My grandmother very surprised white boy go long way for Indian dog.

Attean to Matt, Cjapter Nineteen

After Matt had gone to great lengths to save the life of Attean's dog, Attean's grandmother, who hates white men, relents and realizes that just as the settlers judge all Indians to be uneducated savages, she judges all white people to be murderers and land thieves. Seeing Matt go to so much trouble for Attean's dog, she softens her opinion of him somewhat, and makes him welcome in her home.

No wonder she hate us," he said at last. "Terrible things always happen when there's a war - on both sides. You've got to admit, Attean, that there was a reason. The Indians did the same thing to white settlers. The white women were afraid to go outside their cabins."

"Why white men make cabins on Indian hunting grounds?"

Matt and Attean, Chapter Seventen

Tho conversation relates to what happened to Attean's mother who was scalped and slaughtered by white settlers. Matt wants Attean to understand that the Indians did the same thing and that there was a great deal of provocation but Attean does not understand why settlers take the Indian lands. This is a major source of conflict but Matt admits that Attean is probably absolutely right.

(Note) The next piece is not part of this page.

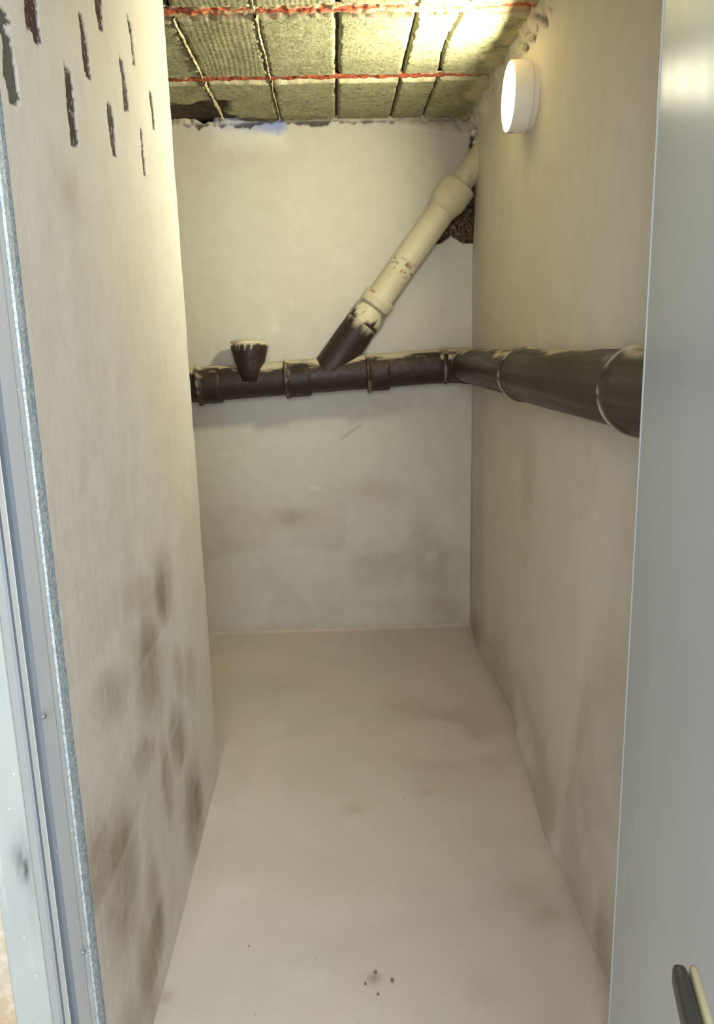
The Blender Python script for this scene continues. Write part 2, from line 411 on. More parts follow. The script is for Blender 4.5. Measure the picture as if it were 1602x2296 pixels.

You look different, Matt. You're 'most as tall as your pa. And awful thin. You're so brown I'd have taken you for an Indian.

Matt's Mother, Chapter Twenty Five

Matt looks greatly different to his mother partly because he is different, feeling in himself to have the stature of a man and no longer that of a boy, but partly because he has been living like an Indian and not like a settler. The irony of his mother's observation is that unbeknownst to her he almost became an honorary member of the beaver tribe and his life has been far more of the Indians than the settlers.